DATASET CONTENT start

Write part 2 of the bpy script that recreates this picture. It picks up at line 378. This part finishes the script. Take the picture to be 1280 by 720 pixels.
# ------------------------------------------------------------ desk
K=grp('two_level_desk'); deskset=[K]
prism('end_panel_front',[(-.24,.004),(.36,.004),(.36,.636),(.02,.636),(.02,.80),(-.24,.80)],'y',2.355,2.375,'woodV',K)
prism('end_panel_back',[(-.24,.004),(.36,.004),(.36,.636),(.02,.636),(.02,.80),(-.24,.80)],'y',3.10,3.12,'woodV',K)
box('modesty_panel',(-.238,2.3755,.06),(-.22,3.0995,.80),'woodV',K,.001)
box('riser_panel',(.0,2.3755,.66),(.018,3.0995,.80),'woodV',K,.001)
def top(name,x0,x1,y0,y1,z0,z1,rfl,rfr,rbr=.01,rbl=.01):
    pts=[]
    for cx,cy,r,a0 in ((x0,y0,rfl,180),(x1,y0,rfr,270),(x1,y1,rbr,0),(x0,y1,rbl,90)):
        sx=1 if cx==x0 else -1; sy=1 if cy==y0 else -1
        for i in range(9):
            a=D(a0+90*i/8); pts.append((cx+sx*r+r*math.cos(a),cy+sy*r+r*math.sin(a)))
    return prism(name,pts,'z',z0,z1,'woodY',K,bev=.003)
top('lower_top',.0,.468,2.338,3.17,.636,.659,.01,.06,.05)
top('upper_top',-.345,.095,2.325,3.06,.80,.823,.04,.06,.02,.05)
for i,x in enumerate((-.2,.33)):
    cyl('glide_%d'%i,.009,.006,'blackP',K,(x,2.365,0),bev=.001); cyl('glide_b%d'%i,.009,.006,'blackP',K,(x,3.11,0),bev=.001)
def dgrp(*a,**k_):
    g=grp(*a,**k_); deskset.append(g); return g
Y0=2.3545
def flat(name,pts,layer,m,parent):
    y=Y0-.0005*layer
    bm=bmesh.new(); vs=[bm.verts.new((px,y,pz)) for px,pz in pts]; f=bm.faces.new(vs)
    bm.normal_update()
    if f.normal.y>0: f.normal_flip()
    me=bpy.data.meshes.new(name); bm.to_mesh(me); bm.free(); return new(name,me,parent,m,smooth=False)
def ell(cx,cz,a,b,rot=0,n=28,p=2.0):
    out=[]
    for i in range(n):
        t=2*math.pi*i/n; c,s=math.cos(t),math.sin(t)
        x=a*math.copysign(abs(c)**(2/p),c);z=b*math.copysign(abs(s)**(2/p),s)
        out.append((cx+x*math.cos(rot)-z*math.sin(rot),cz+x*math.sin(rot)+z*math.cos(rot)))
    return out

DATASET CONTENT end

- _WRITTEN TASK_
Write the listing out again, exactly as shown above.

- _WORKED ANSWER_
Write part 2 of the bpy script that recreates this picture. It picks up at line 378. This part finishes the script. Take the picture to be 1280 by 720 pixels.
# ------------------------------------------------------------ desk
K=grp('two_level_desk'); deskset=[K]
prism('end_panel_front',[(-.24,.004),(.36,.004),(.36,.636),(.02,.636),(.02,.80),(-.24,.80)],'y',2.355,2.375,'woodV',K)
prism('end_panel_back',[(-.24,.004),(.36,.004),(.36,.636),(.02,.636),(.02,.80),(-.24,.80)],'y',3.10,3.12,'woodV',K)
box('modesty_panel',(-.238,2.3755,.06),(-.22,3.0995,.80),'woodV',K,.001)
box('riser_panel',(.0,2.3755,.66),(.018,3.0995,.80),'woodV',K,.001)
def top(name,x0,x1,y0,y1,z0,z1,rfl,rfr,rbr=.01,rbl=.01):
    pts=[]
    for cx,cy,r,a0 in ((x0,y0,rfl,180),(x1,y0,rfr,270),(x1,y1,rbr,0),(x0,y1,rbl,90)):
        sx=1 if cx==x0 else -1; sy=1 if cy==y0 else -1
        for i in range(9):
            a=D(a0+90*i/8); pts.append((cx+sx*r+r*math.cos(a),cy+sy*r+r*math.sin(a)))
    return prism(name,pts,'z',z0,z1,'woodY',K,bev=.003)
top('lower_top',.0,.468,2.338,3.17,.636,.659,.01,.06,.05)
top('upper_top',-.345,.095,2.325,3.06,.80,.823,.04,.06,.02,.05)
for i,x in enumerate((-.2,.33)):
    cyl('glide_%d'%i,.009,.006,'blackP',K,(x,2.365,0),bev=.001); cyl('glide_b%d'%i,.009,.006,'blackP',K,(x,3.11,0),bev=.001)
def dgrp(*a,**k_):
    g=grp(*a,**k_); deskset.append(g); return g
Y0=2.3545
def flat(name,pts,layer,m,parent):
    y=Y0-.0005*layer
    bm=bmesh.new(); vs=[bm.verts.new((px,y,pz)) for px,pz in pts]; f=bm.faces.new(vs)
    bm.normal_update()
    if f.normal.y>0: f.normal_flip()
    me=bpy.data.meshes.new(name); bm.to_mesh(me); bm.free(); return new(name,me,parent,m,smooth=False)
def ell(cx,cz,a,b,rot=0,n=28,p=2.0):
    out=[]
    for i in range(n):
        t=2*math.pi*i/n; c,s=math.cos(t),math.sin(t)
        x=a*math.copysign(abs(c)**(2/p),c);z=b*math.copysign(abs(s)**(2/p),s)
        out.append((cx+x*math.cos(rot)-z*math.sin(rot),cz+x*math.sin(rot)+z*math.cos(rot)))
    return out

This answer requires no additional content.